The Wii Fit is already telling me I'm an alcoholic.
They were lying down in the parking garage pretending to be speed bumps...
The prostitute across the street from us is having a seizure on her front lawn again.
Dude, she introduced me to her best friend form Russia and she was a 10. Her other Russian friend was even hotter. How did communism fail?
She thought that based on the way she feels that she got drugged last night, but come on, her turn on word is hello, who needs to drug that??
I woke up to a hotel manager knocking on my car ( window was down) and asking if I was ok
If the world would stop letting me feel invincible I would probably stop doing this shit.
Did you ask me to bring you a t-shirt to class or did I just dream that?
No, I did. It's a long story.
I don't remember much of last night. But I woke up with very apologetic texts from him this morning so apparently I didn't get laid. Which is stupid.

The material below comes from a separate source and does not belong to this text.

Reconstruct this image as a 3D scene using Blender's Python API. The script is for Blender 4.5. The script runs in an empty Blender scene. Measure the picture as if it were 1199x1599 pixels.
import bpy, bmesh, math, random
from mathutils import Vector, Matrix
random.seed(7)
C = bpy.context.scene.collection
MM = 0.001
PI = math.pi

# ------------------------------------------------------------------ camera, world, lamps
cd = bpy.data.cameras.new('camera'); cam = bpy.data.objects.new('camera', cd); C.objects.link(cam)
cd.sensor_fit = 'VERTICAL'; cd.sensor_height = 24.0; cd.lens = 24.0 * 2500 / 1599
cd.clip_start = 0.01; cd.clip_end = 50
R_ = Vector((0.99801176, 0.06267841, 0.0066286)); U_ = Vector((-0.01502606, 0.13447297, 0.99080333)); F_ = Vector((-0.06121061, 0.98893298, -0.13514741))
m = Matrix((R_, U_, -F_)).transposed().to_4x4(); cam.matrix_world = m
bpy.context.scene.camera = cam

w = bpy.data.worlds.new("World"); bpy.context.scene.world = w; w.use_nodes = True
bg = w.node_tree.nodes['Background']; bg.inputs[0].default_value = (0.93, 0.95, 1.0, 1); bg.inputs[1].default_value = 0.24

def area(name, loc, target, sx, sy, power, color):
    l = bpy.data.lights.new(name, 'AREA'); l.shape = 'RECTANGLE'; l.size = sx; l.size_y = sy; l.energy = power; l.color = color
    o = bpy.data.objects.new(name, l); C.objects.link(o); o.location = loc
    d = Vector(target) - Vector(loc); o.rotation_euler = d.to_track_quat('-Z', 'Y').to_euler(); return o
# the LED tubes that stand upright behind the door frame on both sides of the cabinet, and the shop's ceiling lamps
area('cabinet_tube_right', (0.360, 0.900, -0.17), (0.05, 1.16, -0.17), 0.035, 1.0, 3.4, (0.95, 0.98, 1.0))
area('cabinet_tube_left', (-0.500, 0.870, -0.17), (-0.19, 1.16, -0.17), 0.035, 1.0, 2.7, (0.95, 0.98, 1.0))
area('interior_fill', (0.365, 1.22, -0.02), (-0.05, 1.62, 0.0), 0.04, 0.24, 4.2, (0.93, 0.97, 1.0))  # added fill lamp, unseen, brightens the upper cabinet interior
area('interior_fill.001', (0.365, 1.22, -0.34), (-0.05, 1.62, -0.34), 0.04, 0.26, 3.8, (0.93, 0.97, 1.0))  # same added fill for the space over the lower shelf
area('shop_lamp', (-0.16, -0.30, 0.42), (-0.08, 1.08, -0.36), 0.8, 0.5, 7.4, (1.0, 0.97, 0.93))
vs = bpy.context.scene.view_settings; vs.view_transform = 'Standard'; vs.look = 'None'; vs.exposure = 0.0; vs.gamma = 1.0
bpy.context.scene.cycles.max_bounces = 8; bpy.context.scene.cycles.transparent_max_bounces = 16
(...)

Maybe the problem is guy has to ask his wife if he can go out to lunch with his girlfriend for an hour...
How do you initiate sexting are u supposed to be like yo I'm peeing and eating a clif bar and texting and thinking about you naked all at the same time
You can't say "my boobs are wonderful" and not expect my drunken subconscious to focus on wanting to see them. Btw-can I see them?
So last night was the first of "I got cut off before I walked in the bar".
I saw your dick pic and thought there goes the last thread of my heterosexuality.
Yeah we fucked. I ran into her the next day, I had to pick up the girl scout cookies I ordered from her boyfriends kids.